--- START AVAILABLE DATA ---
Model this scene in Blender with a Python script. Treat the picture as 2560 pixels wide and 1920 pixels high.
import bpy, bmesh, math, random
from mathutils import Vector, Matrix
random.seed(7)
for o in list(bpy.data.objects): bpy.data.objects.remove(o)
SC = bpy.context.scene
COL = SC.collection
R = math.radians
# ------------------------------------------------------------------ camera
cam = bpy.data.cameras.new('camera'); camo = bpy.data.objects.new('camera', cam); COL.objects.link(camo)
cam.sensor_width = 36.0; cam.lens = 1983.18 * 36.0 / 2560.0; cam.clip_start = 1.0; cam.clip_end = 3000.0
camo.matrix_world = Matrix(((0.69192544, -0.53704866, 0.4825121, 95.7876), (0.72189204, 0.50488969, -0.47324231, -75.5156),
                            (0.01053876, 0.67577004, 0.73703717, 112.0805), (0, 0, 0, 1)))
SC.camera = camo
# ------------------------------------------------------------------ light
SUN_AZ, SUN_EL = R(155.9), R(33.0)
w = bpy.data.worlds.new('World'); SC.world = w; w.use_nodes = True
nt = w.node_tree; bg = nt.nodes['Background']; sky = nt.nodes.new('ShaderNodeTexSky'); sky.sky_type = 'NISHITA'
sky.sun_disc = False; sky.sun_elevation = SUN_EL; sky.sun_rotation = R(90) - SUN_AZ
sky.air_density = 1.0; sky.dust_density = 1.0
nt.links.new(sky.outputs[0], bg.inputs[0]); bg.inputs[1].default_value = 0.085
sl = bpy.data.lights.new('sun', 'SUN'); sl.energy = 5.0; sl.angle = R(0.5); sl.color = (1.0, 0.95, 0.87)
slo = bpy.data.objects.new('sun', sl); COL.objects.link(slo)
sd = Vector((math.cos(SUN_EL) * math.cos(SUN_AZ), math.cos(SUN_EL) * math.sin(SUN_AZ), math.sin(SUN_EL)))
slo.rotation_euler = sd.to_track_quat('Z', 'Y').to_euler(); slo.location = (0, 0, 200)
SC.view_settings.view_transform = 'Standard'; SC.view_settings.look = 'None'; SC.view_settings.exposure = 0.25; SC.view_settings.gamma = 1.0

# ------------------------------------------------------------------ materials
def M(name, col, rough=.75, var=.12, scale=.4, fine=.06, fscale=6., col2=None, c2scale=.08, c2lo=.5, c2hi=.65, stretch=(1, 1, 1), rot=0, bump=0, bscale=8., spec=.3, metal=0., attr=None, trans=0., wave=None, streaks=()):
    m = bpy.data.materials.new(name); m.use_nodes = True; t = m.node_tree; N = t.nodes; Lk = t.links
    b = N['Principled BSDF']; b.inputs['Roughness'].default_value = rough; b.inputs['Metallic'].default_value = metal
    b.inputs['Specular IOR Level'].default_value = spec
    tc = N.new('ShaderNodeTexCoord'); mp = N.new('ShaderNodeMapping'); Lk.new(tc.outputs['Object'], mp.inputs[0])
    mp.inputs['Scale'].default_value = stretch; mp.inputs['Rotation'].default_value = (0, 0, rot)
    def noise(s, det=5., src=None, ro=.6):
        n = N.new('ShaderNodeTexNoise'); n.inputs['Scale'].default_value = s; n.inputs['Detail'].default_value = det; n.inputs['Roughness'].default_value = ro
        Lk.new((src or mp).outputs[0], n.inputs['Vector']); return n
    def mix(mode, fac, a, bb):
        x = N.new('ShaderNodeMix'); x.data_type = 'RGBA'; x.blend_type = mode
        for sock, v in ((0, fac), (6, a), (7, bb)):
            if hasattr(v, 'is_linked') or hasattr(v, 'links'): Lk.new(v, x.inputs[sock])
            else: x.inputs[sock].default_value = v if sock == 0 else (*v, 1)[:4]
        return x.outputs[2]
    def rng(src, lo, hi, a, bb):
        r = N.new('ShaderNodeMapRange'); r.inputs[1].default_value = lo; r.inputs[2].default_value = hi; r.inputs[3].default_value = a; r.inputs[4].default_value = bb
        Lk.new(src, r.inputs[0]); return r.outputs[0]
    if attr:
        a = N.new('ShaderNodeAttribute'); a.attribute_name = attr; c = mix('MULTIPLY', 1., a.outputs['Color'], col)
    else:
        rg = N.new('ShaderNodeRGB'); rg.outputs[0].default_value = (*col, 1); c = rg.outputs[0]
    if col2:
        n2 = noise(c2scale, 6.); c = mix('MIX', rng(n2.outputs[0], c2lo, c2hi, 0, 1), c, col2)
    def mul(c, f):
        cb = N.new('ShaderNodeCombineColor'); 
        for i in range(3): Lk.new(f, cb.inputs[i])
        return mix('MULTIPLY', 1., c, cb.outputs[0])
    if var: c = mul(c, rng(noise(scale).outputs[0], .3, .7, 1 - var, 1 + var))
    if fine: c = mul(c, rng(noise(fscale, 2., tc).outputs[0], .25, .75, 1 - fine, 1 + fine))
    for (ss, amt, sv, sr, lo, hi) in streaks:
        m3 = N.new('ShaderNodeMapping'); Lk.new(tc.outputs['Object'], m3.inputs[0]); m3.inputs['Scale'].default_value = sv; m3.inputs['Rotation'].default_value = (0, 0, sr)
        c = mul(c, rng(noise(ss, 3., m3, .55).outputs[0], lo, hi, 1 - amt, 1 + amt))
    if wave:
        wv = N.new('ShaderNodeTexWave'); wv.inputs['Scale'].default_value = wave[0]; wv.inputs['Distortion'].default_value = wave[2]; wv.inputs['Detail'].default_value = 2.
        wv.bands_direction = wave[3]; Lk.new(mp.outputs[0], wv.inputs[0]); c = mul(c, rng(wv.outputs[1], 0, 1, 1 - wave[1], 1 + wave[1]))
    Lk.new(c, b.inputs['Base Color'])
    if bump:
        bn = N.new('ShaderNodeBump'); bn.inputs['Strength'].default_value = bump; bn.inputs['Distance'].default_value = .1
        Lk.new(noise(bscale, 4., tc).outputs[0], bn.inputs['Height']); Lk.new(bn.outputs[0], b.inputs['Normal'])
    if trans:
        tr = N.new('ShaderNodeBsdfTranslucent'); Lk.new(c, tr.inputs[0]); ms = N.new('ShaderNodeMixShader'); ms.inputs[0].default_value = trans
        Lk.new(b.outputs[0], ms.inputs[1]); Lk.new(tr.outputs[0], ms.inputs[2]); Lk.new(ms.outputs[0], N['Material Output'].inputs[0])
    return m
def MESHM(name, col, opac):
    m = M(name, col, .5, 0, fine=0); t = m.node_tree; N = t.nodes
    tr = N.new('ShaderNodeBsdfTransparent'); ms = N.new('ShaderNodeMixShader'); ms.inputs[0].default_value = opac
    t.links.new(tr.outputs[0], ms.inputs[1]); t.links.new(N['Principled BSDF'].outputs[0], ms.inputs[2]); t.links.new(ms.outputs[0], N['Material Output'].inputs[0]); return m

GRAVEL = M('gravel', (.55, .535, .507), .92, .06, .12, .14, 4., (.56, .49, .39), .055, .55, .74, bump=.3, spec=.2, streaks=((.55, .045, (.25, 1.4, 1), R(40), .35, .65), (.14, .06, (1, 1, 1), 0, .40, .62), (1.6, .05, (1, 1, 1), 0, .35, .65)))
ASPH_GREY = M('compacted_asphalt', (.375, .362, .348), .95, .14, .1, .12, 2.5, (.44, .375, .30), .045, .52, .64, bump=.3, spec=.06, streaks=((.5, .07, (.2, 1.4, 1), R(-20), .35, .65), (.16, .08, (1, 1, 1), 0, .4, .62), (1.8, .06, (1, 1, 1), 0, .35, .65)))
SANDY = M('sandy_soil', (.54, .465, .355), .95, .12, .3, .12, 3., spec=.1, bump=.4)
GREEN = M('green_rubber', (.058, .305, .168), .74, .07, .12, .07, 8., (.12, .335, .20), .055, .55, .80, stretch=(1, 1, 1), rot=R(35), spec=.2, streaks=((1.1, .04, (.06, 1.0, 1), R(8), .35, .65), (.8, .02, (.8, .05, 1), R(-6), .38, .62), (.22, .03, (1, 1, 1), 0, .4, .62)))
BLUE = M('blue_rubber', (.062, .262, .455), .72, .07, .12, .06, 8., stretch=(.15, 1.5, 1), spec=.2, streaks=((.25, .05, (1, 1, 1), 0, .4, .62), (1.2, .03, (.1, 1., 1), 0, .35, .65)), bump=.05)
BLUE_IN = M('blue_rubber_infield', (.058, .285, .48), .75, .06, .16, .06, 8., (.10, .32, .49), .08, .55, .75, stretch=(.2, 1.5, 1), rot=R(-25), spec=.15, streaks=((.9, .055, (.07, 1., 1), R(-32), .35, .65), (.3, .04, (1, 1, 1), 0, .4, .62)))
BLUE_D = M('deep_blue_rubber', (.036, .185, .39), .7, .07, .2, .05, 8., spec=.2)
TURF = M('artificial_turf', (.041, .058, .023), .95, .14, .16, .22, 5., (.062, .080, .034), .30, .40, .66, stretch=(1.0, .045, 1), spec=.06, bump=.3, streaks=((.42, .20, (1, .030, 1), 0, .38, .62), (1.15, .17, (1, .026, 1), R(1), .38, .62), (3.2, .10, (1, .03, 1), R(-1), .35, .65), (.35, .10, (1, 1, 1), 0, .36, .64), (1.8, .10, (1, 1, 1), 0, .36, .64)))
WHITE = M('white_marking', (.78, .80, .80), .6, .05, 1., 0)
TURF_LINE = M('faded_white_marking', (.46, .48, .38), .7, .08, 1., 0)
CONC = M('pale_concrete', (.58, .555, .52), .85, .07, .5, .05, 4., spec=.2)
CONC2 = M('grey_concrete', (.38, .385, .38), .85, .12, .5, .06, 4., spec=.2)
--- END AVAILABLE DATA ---
**WORK TO COMPLETE:**
From the very first line of the data through the line with "SC.view_settings.view_transform = 'Standard';" in it, please reproduce each line exactly and output nothing more.

**SOLUTION:**
Model this scene in Blender with a Python script. Treat the picture as 2560 pixels wide and 1920 pixels high.
import bpy, bmesh, math, random
from mathutils import Vector, Matrix
random.seed(7)
for o in list(bpy.data.objects): bpy.data.objects.remove(o)
SC = bpy.context.scene
COL = SC.collection
R = math.radians
# ------------------------------------------------------------------ camera
cam = bpy.data.cameras.new('camera'); camo = bpy.data.objects.new('camera', cam); COL.objects.link(camo)
cam.sensor_width = 36.0; cam.lens = 1983.18 * 36.0 / 2560.0; cam.clip_start = 1.0; cam.clip_end = 3000.0
camo.matrix_world = Matrix(((0.69192544, -0.53704866, 0.4825121, 95.7876), (0.72189204, 0.50488969, -0.47324231, -75.5156),
                            (0.01053876, 0.67577004, 0.73703717, 112.0805), (0, 0, 0, 1)))
SC.camera = camo
# ------------------------------------------------------------------ light
SUN_AZ, SUN_EL = R(155.9), R(33.0)
w = bpy.data.worlds.new('World'); SC.world = w; w.use_nodes = True
nt = w.node_tree; bg = nt.nodes['Background']; sky = nt.nodes.new('ShaderNodeTexSky'); sky.sky_type = 'NISHITA'
sky.sun_disc = False; sky.sun_elevation = SUN_EL; sky.sun_rotation = R(90) - SUN_AZ
sky.air_density = 1.0; sky.dust_density = 1.0
nt.links.new(sky.outputs[0], bg.inputs[0]); bg.inputs[1].default_value = 0.085
sl = bpy.data.lights.new('sun', 'SUN'); sl.energy = 5.0; sl.angle = R(0.5); sl.color = (1.0, 0.95, 0.87)
slo = bpy.data.objects.new('sun', sl); COL.objects.link(slo)
sd = Vector((math.cos(SUN_EL) * math.cos(SUN_AZ), math.cos(SUN_EL) * math.sin(SUN_AZ), math.sin(SUN_EL)))
slo.rotation_euler = sd.to_track_quat('Z', 'Y').to_euler(); slo.location = (0, 0, 200)
SC.view_settings.view_transform = 'Standard'; SC.view_settings.look = 'None'; SC.view_settings.exposure = 0.25; SC.view_settings.gamma = 1.0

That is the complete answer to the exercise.